**Your objective**
Beginning with the first line below, please repeat the material exactly, ending with the line that includes "wl.new(bg.outputs[0], wo.inputs['Surface'])".
▬▬▬
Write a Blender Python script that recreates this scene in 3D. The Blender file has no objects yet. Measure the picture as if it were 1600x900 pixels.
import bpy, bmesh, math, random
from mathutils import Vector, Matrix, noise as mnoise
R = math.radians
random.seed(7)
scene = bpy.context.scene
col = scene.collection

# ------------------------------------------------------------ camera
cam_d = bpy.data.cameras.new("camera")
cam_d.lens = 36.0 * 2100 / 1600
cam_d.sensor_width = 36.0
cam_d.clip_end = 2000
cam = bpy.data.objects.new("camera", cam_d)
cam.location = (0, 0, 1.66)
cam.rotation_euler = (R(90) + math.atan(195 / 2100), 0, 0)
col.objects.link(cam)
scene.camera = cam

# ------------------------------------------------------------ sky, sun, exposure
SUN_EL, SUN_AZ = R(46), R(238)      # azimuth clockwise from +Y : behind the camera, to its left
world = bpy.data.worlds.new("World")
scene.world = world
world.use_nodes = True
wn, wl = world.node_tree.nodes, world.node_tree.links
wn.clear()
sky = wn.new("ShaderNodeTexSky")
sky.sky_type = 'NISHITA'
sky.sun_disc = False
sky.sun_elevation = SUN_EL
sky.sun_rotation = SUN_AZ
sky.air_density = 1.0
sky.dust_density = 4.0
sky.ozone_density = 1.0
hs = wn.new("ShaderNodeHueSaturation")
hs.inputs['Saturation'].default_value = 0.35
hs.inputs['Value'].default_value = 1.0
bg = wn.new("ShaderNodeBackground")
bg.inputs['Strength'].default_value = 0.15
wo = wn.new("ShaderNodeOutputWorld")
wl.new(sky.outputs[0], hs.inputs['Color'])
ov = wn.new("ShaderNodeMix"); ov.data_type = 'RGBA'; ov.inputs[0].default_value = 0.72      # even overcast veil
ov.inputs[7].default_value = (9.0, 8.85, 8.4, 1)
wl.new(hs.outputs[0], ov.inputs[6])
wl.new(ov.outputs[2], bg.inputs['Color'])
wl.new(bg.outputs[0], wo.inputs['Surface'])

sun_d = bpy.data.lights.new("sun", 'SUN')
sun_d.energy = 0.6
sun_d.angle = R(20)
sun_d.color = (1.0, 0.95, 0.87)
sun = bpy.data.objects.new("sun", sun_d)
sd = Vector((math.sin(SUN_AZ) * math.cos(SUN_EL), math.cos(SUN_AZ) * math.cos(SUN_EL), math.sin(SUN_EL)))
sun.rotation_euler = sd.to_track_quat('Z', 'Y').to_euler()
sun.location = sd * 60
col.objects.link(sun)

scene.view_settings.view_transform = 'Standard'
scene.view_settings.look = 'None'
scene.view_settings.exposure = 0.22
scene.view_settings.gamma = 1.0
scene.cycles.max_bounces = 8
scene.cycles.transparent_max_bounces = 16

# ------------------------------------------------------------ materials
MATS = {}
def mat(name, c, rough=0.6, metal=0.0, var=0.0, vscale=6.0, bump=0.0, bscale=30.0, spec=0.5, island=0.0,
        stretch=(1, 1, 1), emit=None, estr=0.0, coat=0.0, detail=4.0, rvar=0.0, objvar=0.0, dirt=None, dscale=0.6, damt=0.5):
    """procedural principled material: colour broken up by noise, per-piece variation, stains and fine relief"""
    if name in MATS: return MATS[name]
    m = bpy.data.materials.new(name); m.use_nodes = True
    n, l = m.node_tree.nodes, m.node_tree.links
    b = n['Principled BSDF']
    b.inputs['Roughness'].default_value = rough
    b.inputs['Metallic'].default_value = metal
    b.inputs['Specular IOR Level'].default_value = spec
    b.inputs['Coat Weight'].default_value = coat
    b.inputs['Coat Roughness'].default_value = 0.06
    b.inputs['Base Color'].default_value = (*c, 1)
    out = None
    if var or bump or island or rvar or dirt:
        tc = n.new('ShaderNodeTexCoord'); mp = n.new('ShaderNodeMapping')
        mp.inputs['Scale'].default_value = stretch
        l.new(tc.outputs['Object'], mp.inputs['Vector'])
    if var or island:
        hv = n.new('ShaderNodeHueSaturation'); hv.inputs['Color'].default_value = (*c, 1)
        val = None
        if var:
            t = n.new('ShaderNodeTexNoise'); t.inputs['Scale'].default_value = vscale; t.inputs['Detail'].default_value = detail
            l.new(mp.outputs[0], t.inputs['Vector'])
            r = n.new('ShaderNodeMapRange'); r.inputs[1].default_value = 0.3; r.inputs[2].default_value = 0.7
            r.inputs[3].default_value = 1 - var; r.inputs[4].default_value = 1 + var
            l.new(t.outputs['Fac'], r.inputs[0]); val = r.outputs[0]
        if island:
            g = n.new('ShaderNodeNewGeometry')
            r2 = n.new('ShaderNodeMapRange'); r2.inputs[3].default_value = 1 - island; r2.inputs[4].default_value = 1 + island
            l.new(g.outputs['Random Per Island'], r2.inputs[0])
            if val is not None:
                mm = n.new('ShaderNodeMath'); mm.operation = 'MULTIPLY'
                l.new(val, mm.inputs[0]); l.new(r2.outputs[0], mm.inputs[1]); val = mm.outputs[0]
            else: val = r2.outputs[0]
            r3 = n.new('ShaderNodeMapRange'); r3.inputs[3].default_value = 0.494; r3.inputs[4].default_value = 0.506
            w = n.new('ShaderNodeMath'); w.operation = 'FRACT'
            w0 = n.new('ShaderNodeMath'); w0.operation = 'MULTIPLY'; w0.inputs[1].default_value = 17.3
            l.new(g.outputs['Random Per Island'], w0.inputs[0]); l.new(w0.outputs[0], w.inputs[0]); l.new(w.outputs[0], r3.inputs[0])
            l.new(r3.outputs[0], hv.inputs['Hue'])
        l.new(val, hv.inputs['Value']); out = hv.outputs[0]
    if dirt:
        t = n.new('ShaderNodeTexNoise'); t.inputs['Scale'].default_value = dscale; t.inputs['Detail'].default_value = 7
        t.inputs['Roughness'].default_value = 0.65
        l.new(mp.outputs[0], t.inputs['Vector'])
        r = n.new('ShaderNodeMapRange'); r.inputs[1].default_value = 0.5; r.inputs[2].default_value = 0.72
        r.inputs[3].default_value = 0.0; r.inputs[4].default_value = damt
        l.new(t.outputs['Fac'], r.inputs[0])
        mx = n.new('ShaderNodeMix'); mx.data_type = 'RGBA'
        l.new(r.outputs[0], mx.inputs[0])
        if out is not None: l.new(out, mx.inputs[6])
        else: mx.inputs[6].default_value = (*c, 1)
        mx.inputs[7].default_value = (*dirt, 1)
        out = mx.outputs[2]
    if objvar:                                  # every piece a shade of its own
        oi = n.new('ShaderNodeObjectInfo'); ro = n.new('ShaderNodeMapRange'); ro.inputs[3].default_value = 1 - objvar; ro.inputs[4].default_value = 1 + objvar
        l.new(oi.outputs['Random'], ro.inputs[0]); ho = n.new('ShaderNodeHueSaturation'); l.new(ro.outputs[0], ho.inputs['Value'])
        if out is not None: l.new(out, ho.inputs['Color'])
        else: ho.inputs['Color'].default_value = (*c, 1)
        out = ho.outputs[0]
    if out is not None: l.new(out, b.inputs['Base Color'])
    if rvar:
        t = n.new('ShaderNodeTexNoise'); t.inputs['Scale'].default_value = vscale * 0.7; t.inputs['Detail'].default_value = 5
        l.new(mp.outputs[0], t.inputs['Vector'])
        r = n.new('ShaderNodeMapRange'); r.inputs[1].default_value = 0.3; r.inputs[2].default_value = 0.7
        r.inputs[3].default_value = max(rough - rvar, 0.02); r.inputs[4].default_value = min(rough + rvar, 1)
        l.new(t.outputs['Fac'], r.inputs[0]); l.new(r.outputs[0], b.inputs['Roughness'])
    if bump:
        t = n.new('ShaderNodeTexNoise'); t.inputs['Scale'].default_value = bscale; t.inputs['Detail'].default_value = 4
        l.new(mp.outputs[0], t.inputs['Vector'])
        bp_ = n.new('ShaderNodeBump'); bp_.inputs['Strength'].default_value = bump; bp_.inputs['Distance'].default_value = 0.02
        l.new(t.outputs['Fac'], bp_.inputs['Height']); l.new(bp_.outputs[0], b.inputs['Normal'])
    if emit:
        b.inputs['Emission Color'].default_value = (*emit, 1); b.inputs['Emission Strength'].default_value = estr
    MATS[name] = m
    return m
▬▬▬
**Solution**
Write a Blender Python script that recreates this scene in 3D. The Blender file has no objects yet. Measure the picture as if it were 1600x900 pixels.
import bpy, bmesh, math, random
from mathutils import Vector, Matrix, noise as mnoise
R = math.radians
random.seed(7)
scene = bpy.context.scene
col = scene.collection

# ------------------------------------------------------------ camera
cam_d = bpy.data.cameras.new("camera")
cam_d.lens = 36.0 * 2100 / 1600
cam_d.sensor_width = 36.0
cam_d.clip_end = 2000
cam = bpy.data.objects.new("camera", cam_d)
cam.location = (0, 0, 1.66)
cam.rotation_euler = (R(90) + math.atan(195 / 2100), 0, 0)
col.objects.link(cam)
scene.camera = cam

# ------------------------------------------------------------ sky, sun, exposure
SUN_EL, SUN_AZ = R(46), R(238)      # azimuth clockwise from +Y : behind the camera, to its left
world = bpy.data.worlds.new("World")
scene.world = world
world.use_nodes = True
wn, wl = world.node_tree.nodes, world.node_tree.links
wn.clear()
sky = wn.new("ShaderNodeTexSky")
sky.sky_type = 'NISHITA'
sky.sun_disc = False
sky.sun_elevation = SUN_EL
sky.sun_rotation = SUN_AZ
sky.air_density = 1.0
sky.dust_density = 4.0
sky.ozone_density = 1.0
hs = wn.new("ShaderNodeHueSaturation")
hs.inputs['Saturation'].default_value = 0.35
hs.inputs['Value'].default_value = 1.0
bg = wn.new("ShaderNodeBackground")
bg.inputs['Strength'].default_value = 0.15
wo = wn.new("ShaderNodeOutputWorld")
wl.new(sky.outputs[0], hs.inputs['Color'])
ov = wn.new("ShaderNodeMix"); ov.data_type = 'RGBA'; ov.inputs[0].default_value = 0.72      # even overcast veil
ov.inputs[7].default_value = (9.0, 8.85, 8.4, 1)
wl.new(hs.outputs[0], ov.inputs[6])
wl.new(ov.outputs[2], bg.inputs['Color'])
wl.new(bg.outputs[0], wo.inputs['Surface'])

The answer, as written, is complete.